##### DATASET EXCERPTS #####

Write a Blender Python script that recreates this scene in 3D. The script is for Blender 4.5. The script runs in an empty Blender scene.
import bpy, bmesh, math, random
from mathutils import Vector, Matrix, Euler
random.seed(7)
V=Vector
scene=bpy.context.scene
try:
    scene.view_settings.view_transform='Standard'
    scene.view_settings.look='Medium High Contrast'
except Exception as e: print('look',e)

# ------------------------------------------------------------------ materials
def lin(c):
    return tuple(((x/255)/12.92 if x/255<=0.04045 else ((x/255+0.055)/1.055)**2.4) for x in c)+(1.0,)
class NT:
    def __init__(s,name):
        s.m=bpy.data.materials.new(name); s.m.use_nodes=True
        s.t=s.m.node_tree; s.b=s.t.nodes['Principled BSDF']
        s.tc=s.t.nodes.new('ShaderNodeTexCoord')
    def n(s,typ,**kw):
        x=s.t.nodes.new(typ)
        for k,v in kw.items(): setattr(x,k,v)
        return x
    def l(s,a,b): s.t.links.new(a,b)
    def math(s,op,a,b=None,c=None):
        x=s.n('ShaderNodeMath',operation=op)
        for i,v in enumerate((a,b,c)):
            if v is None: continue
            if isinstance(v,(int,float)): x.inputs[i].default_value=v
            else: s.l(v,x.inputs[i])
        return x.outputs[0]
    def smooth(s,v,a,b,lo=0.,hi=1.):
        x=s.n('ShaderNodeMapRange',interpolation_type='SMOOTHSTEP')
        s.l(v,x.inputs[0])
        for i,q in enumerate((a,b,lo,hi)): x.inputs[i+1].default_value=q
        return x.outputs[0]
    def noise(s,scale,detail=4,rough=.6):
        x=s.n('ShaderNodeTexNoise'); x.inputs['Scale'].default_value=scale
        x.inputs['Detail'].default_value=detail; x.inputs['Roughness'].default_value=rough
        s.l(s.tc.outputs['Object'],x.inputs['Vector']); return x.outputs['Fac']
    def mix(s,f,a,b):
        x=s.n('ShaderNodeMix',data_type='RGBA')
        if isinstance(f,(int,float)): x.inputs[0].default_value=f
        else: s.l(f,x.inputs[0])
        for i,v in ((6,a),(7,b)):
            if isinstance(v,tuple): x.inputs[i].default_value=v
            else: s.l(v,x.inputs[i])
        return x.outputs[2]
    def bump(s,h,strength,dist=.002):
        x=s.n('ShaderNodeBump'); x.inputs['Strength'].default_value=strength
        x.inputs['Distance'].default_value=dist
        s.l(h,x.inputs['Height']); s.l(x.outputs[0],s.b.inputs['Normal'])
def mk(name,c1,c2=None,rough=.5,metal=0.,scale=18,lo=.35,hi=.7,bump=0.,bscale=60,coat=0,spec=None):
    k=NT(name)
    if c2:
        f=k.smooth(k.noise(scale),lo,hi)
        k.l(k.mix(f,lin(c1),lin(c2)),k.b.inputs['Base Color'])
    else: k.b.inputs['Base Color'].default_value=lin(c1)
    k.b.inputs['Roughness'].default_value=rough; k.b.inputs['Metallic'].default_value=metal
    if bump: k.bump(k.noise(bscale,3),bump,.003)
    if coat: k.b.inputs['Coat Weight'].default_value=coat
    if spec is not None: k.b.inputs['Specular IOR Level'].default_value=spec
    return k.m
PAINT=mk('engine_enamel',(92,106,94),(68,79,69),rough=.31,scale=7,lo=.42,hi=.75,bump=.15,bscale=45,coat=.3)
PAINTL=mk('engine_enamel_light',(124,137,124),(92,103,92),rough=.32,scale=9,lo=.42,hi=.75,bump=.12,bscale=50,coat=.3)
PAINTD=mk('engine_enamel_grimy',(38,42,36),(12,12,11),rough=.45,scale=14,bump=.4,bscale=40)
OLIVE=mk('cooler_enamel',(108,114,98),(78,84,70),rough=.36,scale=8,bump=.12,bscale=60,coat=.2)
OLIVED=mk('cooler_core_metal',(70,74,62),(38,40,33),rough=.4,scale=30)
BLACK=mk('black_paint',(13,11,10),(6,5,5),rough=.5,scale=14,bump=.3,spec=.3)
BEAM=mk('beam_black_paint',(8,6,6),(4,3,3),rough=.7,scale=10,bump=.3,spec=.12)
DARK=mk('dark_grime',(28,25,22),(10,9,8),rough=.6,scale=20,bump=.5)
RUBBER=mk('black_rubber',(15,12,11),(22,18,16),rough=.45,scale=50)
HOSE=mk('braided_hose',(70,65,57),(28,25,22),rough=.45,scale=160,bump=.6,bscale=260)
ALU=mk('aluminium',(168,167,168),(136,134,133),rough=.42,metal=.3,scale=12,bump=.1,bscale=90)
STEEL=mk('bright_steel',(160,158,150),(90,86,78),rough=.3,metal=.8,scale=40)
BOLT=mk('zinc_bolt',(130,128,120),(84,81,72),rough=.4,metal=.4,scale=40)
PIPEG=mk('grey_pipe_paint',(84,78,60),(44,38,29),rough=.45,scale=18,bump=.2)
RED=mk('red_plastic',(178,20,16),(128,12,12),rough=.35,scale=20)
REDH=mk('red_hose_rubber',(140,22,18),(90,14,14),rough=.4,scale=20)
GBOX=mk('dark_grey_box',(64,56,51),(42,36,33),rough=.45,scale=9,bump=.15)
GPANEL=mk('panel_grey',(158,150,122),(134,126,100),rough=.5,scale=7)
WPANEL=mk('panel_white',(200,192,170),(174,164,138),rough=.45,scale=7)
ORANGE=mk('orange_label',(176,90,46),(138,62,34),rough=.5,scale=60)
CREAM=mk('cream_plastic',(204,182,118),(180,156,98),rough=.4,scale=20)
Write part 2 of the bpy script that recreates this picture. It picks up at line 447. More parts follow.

#####

=== TASK STATEMENT ===
What are the exact lines from the beginning of the material through the line containing "except Exception as e: print('look',e)"? Write out those lines alone.

=== ANSWER TO THE PROBLEM ===
Write a Blender Python script that recreates this scene in 3D. The script is for Blender 4.5. The script runs in an empty Blender scene.
import bpy, bmesh, math, random
from mathutils import Vector, Matrix, Euler
random.seed(7)
V=Vector
scene=bpy.context.scene
try:
    scene.view_settings.view_transform='Standard'
    scene.view_settings.look='Medium High Contrast'
except Exception as e: print('look',e)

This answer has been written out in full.